WHAT IS EXPECTED -
Find every line with the word "picture". Copy those lines.

Rows from a 3D scene dataset:
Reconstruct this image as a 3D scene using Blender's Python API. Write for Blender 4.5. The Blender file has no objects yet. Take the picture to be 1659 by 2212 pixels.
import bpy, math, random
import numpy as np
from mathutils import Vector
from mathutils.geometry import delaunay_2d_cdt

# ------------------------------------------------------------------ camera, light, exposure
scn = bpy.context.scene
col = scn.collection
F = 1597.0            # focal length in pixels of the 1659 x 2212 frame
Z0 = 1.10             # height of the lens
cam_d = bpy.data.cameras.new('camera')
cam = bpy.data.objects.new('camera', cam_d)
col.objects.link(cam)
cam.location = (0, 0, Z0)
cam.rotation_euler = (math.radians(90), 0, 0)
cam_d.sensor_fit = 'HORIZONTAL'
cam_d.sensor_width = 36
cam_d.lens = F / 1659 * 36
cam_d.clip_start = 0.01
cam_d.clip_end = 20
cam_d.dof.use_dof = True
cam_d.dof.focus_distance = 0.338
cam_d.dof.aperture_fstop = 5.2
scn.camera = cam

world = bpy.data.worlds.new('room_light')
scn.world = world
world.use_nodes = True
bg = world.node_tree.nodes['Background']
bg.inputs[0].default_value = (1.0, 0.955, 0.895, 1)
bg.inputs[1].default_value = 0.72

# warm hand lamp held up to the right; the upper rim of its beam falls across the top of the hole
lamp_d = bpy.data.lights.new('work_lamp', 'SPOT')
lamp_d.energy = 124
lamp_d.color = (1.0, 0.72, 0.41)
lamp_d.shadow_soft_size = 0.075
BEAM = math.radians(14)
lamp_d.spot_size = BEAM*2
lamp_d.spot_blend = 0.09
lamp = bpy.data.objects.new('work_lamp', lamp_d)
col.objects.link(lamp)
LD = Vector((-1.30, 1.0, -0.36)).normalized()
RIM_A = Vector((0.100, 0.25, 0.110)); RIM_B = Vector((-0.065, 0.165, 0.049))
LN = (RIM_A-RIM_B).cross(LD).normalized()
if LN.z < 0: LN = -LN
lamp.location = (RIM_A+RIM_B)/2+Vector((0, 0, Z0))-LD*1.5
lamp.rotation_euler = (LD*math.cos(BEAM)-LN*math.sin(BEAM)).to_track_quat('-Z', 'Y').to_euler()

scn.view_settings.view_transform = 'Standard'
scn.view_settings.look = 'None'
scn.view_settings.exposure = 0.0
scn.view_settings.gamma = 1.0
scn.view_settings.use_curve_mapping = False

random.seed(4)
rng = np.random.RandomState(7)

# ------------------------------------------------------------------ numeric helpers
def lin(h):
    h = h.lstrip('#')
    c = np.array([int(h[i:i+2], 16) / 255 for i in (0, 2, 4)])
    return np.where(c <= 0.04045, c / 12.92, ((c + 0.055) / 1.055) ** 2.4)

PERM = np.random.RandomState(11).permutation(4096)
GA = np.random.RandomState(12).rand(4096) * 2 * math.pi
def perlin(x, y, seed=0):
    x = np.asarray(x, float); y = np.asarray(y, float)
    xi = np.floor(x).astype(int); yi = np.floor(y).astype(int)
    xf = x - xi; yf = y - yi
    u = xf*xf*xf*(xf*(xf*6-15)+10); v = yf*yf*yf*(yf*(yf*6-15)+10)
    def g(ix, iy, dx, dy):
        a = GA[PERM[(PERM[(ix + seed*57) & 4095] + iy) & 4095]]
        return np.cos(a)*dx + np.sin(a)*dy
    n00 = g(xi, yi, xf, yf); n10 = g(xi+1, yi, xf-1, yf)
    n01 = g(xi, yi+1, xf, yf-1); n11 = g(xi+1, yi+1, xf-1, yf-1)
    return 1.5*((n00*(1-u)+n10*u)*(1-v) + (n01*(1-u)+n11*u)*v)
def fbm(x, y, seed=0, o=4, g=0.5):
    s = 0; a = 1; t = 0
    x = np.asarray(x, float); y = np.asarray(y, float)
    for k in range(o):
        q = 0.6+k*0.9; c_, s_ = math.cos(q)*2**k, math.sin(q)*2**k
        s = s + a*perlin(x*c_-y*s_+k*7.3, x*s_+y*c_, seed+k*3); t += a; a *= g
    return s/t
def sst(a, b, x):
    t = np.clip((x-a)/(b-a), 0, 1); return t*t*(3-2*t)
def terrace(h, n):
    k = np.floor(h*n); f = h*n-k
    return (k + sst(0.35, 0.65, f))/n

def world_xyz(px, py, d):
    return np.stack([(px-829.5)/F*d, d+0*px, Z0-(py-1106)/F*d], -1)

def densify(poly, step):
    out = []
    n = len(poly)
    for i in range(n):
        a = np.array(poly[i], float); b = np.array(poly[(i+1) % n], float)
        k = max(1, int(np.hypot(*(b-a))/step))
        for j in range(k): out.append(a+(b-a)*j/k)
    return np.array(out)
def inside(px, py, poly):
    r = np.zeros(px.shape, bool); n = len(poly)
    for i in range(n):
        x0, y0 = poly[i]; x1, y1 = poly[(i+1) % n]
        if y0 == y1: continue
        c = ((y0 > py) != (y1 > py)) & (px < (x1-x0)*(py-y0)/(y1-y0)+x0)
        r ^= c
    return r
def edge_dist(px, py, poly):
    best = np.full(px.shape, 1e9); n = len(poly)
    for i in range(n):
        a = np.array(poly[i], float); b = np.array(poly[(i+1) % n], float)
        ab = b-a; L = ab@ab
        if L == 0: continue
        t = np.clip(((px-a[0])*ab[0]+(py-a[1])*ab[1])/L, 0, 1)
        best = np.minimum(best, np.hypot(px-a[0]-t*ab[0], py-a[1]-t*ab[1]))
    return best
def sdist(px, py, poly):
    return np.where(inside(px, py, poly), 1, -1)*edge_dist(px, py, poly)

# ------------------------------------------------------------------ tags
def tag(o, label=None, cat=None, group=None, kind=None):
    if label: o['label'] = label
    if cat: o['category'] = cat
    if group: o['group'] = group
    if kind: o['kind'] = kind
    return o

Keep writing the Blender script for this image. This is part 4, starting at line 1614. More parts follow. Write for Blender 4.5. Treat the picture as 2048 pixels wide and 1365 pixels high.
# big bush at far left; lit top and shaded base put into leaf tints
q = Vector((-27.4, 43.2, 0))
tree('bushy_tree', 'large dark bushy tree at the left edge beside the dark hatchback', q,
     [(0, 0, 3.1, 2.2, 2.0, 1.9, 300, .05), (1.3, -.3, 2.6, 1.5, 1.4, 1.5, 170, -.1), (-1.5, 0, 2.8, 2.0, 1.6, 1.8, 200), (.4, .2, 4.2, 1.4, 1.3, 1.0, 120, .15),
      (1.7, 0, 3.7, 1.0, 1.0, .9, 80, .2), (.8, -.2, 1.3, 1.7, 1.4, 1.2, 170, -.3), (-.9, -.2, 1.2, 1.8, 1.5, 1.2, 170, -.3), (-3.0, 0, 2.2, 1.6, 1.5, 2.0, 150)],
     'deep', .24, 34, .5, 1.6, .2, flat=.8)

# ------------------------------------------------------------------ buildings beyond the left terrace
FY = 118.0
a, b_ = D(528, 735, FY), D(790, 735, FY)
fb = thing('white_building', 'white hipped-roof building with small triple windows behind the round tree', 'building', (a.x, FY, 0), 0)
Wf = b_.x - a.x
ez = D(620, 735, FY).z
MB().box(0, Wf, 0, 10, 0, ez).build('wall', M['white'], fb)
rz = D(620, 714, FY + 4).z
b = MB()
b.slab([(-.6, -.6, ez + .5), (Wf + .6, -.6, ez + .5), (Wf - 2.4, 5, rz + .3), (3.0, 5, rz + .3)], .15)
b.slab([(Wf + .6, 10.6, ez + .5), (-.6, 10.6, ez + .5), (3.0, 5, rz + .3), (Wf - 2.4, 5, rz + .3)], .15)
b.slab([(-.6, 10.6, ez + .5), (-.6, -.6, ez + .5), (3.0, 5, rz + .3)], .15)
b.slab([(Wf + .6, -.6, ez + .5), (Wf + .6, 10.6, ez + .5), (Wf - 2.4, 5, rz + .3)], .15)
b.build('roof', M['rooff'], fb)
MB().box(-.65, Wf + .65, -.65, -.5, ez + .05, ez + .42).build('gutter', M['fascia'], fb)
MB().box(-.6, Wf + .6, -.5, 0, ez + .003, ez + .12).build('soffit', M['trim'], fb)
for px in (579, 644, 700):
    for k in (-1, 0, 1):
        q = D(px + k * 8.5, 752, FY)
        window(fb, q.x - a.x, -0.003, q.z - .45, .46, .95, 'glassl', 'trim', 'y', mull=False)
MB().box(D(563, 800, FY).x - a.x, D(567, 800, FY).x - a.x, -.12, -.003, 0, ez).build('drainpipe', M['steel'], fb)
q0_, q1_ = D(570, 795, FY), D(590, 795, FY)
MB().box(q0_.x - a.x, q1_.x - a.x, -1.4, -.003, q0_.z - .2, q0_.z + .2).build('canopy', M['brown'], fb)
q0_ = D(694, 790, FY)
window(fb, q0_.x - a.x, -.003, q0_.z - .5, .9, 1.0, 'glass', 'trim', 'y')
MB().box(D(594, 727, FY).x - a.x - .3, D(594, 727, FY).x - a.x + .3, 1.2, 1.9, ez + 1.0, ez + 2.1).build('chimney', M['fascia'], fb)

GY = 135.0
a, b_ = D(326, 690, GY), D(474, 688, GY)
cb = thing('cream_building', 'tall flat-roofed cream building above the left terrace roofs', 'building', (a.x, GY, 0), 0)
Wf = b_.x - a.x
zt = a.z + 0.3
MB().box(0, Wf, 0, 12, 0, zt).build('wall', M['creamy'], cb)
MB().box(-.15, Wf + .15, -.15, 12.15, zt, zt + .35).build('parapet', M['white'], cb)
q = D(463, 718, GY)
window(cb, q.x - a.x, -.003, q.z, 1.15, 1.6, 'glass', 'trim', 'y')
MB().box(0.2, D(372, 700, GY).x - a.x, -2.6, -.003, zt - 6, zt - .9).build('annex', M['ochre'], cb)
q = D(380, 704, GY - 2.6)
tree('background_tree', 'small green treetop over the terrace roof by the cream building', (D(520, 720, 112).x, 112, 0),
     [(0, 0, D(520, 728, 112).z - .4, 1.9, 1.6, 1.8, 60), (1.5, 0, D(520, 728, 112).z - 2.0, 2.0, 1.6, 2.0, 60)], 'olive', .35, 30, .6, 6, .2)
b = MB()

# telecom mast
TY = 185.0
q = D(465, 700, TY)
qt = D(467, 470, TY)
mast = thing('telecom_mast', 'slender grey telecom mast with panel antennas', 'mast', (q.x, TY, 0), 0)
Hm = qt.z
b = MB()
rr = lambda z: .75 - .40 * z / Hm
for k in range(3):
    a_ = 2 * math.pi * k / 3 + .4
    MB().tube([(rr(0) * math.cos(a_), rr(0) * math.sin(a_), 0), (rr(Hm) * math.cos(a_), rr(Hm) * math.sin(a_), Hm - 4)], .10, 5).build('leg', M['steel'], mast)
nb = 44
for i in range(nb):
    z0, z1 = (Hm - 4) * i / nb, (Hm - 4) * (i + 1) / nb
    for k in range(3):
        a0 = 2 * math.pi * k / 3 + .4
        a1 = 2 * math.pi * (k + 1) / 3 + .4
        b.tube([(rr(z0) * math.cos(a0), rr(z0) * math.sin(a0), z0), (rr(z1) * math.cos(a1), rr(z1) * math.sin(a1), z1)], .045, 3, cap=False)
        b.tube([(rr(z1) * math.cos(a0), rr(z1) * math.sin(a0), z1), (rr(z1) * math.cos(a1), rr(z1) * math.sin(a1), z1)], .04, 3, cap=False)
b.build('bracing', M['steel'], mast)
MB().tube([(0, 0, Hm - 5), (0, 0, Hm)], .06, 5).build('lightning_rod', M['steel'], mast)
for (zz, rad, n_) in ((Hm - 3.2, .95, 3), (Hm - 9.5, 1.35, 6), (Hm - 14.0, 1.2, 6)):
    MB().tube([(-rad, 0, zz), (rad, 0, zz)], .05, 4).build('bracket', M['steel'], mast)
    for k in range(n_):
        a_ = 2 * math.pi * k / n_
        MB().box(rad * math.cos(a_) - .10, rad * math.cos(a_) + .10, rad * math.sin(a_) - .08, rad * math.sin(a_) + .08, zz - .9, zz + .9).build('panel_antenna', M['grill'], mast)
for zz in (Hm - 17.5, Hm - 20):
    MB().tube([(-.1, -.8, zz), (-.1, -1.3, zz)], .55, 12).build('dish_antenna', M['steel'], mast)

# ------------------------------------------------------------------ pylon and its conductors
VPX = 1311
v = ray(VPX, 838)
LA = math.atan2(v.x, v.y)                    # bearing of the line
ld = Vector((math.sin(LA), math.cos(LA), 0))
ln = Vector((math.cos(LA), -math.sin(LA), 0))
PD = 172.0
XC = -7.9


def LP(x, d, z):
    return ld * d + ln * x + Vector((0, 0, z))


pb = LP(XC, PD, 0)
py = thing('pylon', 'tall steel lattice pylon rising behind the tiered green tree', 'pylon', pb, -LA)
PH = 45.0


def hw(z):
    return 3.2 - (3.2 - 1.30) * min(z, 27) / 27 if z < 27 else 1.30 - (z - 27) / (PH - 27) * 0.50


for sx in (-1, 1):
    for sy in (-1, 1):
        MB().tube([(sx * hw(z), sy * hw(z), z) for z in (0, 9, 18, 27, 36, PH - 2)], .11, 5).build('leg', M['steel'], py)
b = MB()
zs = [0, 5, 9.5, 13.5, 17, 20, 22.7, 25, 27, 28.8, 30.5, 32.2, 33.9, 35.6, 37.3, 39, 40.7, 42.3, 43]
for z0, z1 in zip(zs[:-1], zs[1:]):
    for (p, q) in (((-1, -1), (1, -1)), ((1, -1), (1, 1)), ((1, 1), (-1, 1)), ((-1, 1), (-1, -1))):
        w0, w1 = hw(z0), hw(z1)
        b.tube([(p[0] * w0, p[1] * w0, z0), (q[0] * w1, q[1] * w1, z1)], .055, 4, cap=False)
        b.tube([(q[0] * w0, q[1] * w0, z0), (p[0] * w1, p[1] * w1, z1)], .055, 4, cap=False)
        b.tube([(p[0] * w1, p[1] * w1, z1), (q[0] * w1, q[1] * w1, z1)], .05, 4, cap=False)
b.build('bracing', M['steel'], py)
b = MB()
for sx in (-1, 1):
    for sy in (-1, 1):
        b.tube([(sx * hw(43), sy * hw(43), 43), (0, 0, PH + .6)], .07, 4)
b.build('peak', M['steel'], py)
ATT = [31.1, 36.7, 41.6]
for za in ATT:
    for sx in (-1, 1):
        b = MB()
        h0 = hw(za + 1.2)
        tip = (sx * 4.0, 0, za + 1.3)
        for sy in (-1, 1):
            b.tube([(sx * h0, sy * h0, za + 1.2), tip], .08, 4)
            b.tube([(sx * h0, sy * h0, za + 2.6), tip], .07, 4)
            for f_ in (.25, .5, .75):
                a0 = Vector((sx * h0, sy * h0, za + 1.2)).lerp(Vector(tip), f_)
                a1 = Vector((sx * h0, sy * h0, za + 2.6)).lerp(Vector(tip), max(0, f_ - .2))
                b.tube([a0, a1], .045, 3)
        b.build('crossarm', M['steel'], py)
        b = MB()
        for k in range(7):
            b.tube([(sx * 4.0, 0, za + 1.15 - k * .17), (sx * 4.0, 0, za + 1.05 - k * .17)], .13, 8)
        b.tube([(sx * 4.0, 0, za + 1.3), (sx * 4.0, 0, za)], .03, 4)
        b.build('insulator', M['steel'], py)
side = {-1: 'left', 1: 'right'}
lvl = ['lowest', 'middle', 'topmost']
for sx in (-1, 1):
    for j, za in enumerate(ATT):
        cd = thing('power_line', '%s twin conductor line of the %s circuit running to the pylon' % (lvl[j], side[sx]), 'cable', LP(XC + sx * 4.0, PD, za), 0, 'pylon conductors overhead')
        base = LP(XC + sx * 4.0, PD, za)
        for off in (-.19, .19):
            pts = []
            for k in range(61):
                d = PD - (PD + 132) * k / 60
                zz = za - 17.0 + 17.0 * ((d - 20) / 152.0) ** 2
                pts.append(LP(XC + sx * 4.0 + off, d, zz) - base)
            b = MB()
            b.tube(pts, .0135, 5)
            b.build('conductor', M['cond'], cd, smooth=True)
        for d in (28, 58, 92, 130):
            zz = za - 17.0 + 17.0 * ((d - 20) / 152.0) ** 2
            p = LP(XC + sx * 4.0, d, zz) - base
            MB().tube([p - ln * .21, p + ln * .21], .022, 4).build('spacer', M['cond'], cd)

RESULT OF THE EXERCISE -
Reconstruct this image as a 3D scene using Blender's Python API. Write for Blender 4.5. The Blender file has no objects yet. Take the picture to be 1659 by 2212 pixels.
Keep writing the Blender script for this image. This is part 4, starting at line 1614. More parts follow. Write for Blender 4.5. Treat the picture as 2048 pixels wide and 1365 pixels high.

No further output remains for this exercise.